29 Maret 2009

Pejabat Tak Boleh Ditahan? (Kasus Sekda Ende Iskandar Mberu)

Oleh Frans Anggal

Sekda Ende Iskandar Mohamad Mberu ditetapkan menjadi tersangka dalam kasus pengancaman dan perbuatan tidak menyenangkan terhadap anggota DPRD Heribertus Gani. Sedianya, ia langsung ditahan setelah diperiksa penyidik pada Senin 9 Februari 2009. Namun, atas perintah Kapolres Bambang Sugiarto, penahanan dibatalkan. Seperti diberitakan Flores Pos, per telepon dari Jakarta kapolres memberi alasan: tersangka pejabat publik. Jika ia ditahan, pekerjaan yang ditangani bisa terbengkalai.

Apakah ini satu-satunya alasan? Boleh jadi tidak. Mungkin karena dihubungi per telepon, kapolres tak sempat bicara lengkap dan jelas. Seandainya alasannya hanya itu, keadilan hukum sungguh dicederai.

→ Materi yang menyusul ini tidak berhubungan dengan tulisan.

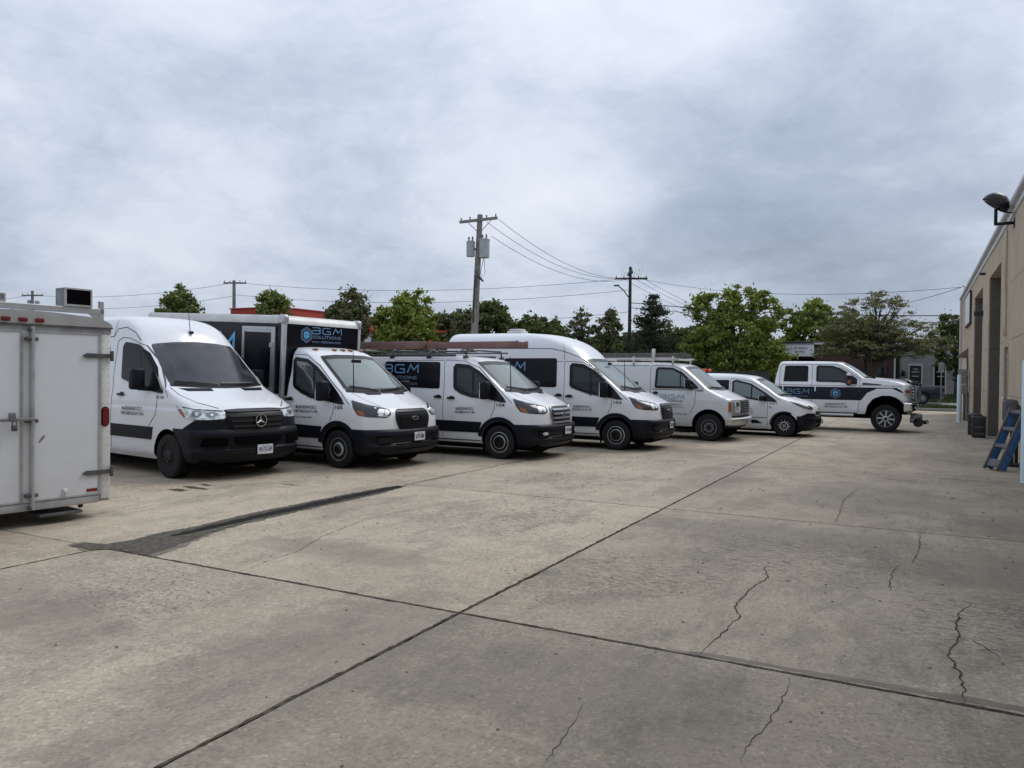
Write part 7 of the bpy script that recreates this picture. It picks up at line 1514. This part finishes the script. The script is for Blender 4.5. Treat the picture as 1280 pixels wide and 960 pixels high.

Alasan seseorang tidak ditahan hanya karena ia pejabat publik sungguh diskriminatif. Ini perlakuan ‘tebang pilih’. Pejabat tidak boleh ditahan. Penahanan hanya berlaku bagi orang kebanyakan. Perlakukan seperti ini mencederai rasa keadilan. Asas ‘persamaan di depan hukum’ (equality before the law) dikangkangi.

Mudah-mudahan alasan kapolres membatalkan penahanan tersangka tidak hanya itu. Mudah-mudahan ia punya alasan normatif seperti yang tertuang dalam KUHAP. Meski, lazimnya, yang normatif itu tidak seratus persen menjamin keadilan hukum.

KUHAP mempersyaratkan dua hal untuk penahanan: syarat subjektif dan syarat objektif. Syarat subjektif: penahanan bisa dilakukan dengan pertimbangan apabila dikhawatirkan tersangka/terdakwa melarikan diri, menghilangkan barang bukti, dan mengulangi tindak pidana. Jika tidak dapat menemukan tiga indikasi tersebut, penyidik tidak boleh melakukan penahanan. Sedangkan syarat objektif: penahanan bisa dilakukan apabila tesangka/terdakwa melakukan pelanggaran dengan ancaman penjara di atas 5 tahun, kecuali untuk kasus-kasus tertentu yang disyaratkan oleh UU.

Berbeda dengan syarat objektif yang jelas dan tegas, syarat subjektif cenderung memberi kewenangan mutlak pada polisi/jaksa/hakim. Kewenangan untuk “mengkhawatirkan”. Merekalah yang berwenang mengatakan bahwa tersangka/terdakwa “dikhawatirkan” melarikan diri, menghilangkan barang bukti, dan mengulangi tindak pidana.

Kewenangan mutlak ini mengandung bahaya. Antara lain, overkriminalisasi. Menahan seseorang yang secara hukum semestinya “tidak dapat” dan “tidak perlu” ditahan. Bagaimanapun kejamnya satu kejahatan, janganlah tindakan penegak hukum justru lebih kejam dari kejahatan itu sendiri. Bahaya lain adalah komersialisasi, kolusi, dan nepotisme. Menahan atau tidak menahan seseorang karena kepentingan duit, kerabat, dan keluarga.

Kembali ke perintah Kapolres Bambang Sugiarto membatalkan penahanan Sekda Mberu. Kita berharap tindakannya ini memiliki dasar yuridis formal KUHAP. Tentang itu, publik berhak untuk tahu.